The surprised break is a technique wherein the shooter begins to squeeze the trigger, focusing on the squeeze and keeping the sights on target until the trigger breaks. Concentrate on an even, smooth pull, and let the break of the trigger “surprise” you, without anticipating it.

The “compressed surprise break” taught by Jeff Cooper and Gunsite is more or less the same thing – it’s just done in more rapidly rather than in the slow, controlled fashion of the traditional surprised break exercise.

How are these methods taught to students? They all start by dry firing

By learning to concentrate on the sight alignment and the trigger squeeze rather than anything else, the shooter can get themselves out of flinching, jerking and otherwise fouling shots due to recoil anticipation.

Do a bit of reading on the various recognized authorities on guns and shooting over the past century and you’ll be hard-pressed to find one of them who didn’t see some utility in dry firing. As mentioned, Jeff Cooper certainly did. He was known to dry fire his rifle while watching television and his pistols just about any time.

CCW instructors nationwide use dry firing as an exercise with their students to hone trigger control. Competitive shooters? Same thing.
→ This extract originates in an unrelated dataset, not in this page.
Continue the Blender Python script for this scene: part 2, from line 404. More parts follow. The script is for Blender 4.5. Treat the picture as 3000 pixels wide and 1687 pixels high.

Rob Leatham and Jerry Miculek both use it as part of their regular training and teach it to others.

W.D.M. “Karamojo” Bell, an ivory hunter from the early 20th century, was famous for mastering a brain shot on elephants from an oblique angle behind the animal (still called the “Bell shot” to this day) using only a 7x57mm Mauser, often making single-shot kills. Bell, who was known for wingshooting cormorants with a .318 Westley-Richards offhand (and with iron sights, no less) advocated dry firing as the most important practice a shooter can engage in.

He often dry-fired at distant targets while on the march. He probably got a lot of practice in, too, as he was known to wear out a dozen pairs of boots per year.

In fact one of the few things Jack O’Connor and Elmer Keith agreed on was the benefits of dry firing.

But enough examples. The point is that the experts advocate it for good reason. It’s easy, inexpensive and wonderfully effective. And that’s why it should be part of every shooter’s regular training regimen.